GIVEN PROBLEM – Write out each line exactly as given. Leave the pictures out of your copy.

DATASET CONTENT –

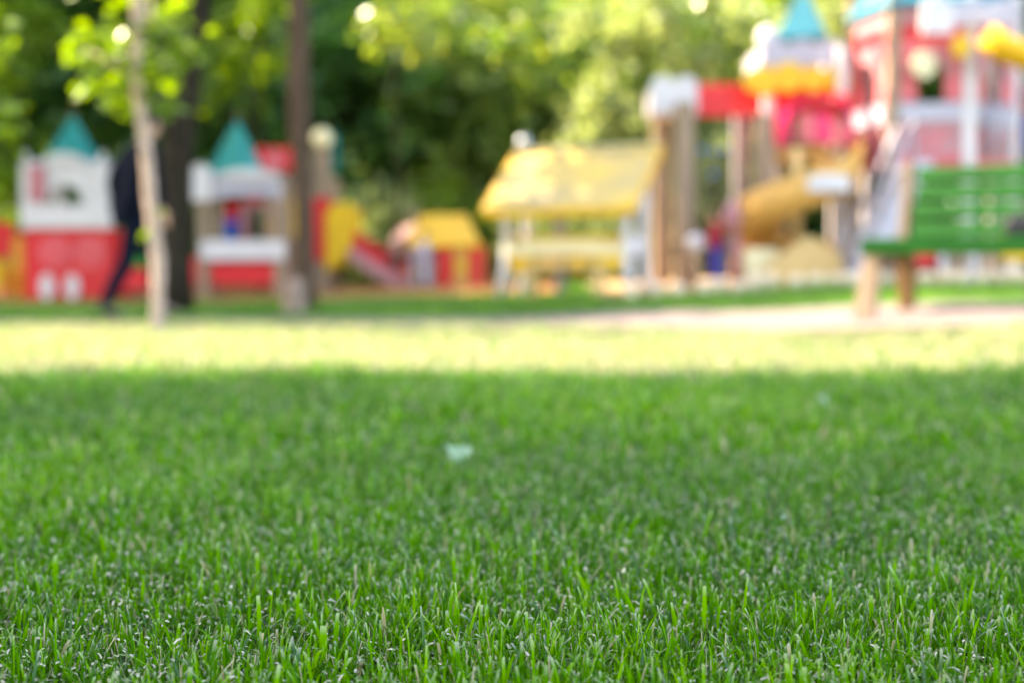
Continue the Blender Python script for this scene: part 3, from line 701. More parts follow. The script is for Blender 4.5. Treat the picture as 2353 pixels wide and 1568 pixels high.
def stump():
    Y = 13.0; x0 = X(675, Y); g = gz(x0, Y); b = MB()
    b.lathe([(.12, 0), (.115, .08), (.095, .2), (.08, .27), (.06, .32), (.035, .34), (.01, .345)], n=18)
    o = b.build('boulder', M_stone); o.location = (x0, Y, g-.01); o.rotation_euler = (R(4), R(5), 0)
    tag(o, 'pale pinkish upright stone leaning at the foot of the slim trunk', 'stone')
stump()

# small playhouse with yellow hipped roof
def house_c():
    Y = 18.0; x0 = X(1035, Y); g = gz(x0, Y); q = Y/F; U = lambda px: (px-1035)*q; H = lambda py: Z(py, Y)-g
    t = empty('playhouse', (x0, Y, g), 0, 'low playhouse with yellow hipped roof and red orange panels, left of the kiosk', 'playhouse')
    x1, x2, xr1, xr2 = U(938), U(1104), U(962), U(1068); ze, zr = H(562), H(490); d = .9
    b = MB(); b.add([(x1, -.1, ze), (x2, -.1, ze), (x2, d, ze), (x1, d, ze), (xr1, d*.45, zr), (xr2, d*.45, zr), (x1, -.1, ze-.04), (x2, -.1, ze-.04), (x2, d, ze-.04), (x1, d, ze-.04)],
                    [(0, 1, 5, 4), (1, 2, 5), (2, 3, 4, 5), (3, 0, 4), (0, 6, 7, 1), (1, 7, 8, 2), (2, 8, 9, 3), (3, 9, 6, 0), (6, 9, 8, 7)]); b.build('roof', M_amber, t)
    for px, m in ((1022, M_red), (1060, M_orange), (1095, M_red)):
        b = MB(); b.panel(scallop(U(px)-.09, U(px)+.09, .0, H(562), 1, .2), -.02, .04); b.build('panel', m, t, .004)
    b = MB(); b.panel(disc(U(1060), H(610), .07), -.035, .015); b.build('sun_disc', M_yel, t)
    for px in (950, 985):
        b = MB(); b.box((U(px), 0, ze/2), (.06, .06, ze)); b.build('post', M_lilac, t, .006)
        b = MB(); b.box((U(px), d*.9, ze/2), (.06, .06, ze)); b.build('post', M_lilac, t, .006)
    b = MB(); b.box((U(1075), d*.9, ze/2), (.45, .04, ze)); b.build('rear_wall', M_orange, t, .004)
    b = MB(); b.box((U(965), .2, .17), (.35, .3, .05)); b.build('seat', M_amber, t, .006)
house_c()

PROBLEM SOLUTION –
Continue the Blender Python script for this scene: part 3, from line 701. More parts follow. The script is for Blender 4.5. Treat the picture as 2353 pixels wide and 1568 pixels high.
def stump():
    Y = 13.0; x0 = X(675, Y); g = gz(x0, Y); b = MB()
    b.lathe([(.12, 0), (.115, .08), (.095, .2), (.08, .27), (.06, .32), (.035, .34), (.01, .345)], n=18)
    o = b.build('boulder', M_stone); o.location = (x0, Y, g-.01); o.rotation_euler = (R(4), R(5), 0)
    tag(o, 'pale pinkish upright stone leaning at the foot of the slim trunk', 'stone')
stump()

# small playhouse with yellow hipped roof
def house_c():
    Y = 18.0; x0 = X(1035, Y); g = gz(x0, Y); q = Y/F; U = lambda px: (px-1035)*q; H = lambda py: Z(py, Y)-g
    t = empty('playhouse', (x0, Y, g), 0, 'low playhouse with yellow hipped roof and red orange panels, left of the kiosk', 'playhouse')
    x1, x2, xr1, xr2 = U(938), U(1104), U(962), U(1068); ze, zr = H(562), H(490); d = .9
    b = MB(); b.add([(x1, -.1, ze), (x2, -.1, ze), (x2, d, ze), (x1, d, ze), (xr1, d*.45, zr), (xr2, d*.45, zr), (x1, -.1, ze-.04), (x2, -.1, ze-.04), (x2, d, ze-.04), (x1, d, ze-.04)],
                    [(0, 1, 5, 4), (1, 2, 5), (2, 3, 4, 5), (3, 0, 4), (0, 6, 7, 1), (1, 7, 8, 2), (2, 8, 9, 3), (3, 9, 6, 0), (6, 9, 8, 7)]); b.build('roof', M_amber, t)
    for px, m in ((1022, M_red), (1060, M_orange), (1095, M_red)):
        b = MB(); b.panel(scallop(U(px)-.09, U(px)+.09, .0, H(562), 1, .2), -.02, .04); b.build('panel', m, t, .004)
    b = MB(); b.panel(disc(U(1060), H(610), .07), -.035, .015); b.build('sun_disc', M_yel, t)
    for px in (950, 985):
        b = MB(); b.box((U(px), 0, ze/2), (.06, .06, ze)); b.build('post', M_lilac, t, .006)
        b = MB(); b.box((U(px), d*.9, ze/2), (.06, .06, ze)); b.build('post', M_lilac, t, .006)
    b = MB(); b.box((U(1075), d*.9, ze/2), (.45, .04, ze)); b.build('rear_wall', M_orange, t, .004)
    b = MB(); b.box((U(965), .2, .17), (.35, .3, .05)); b.build('seat', M_amber, t, .006)
house_c()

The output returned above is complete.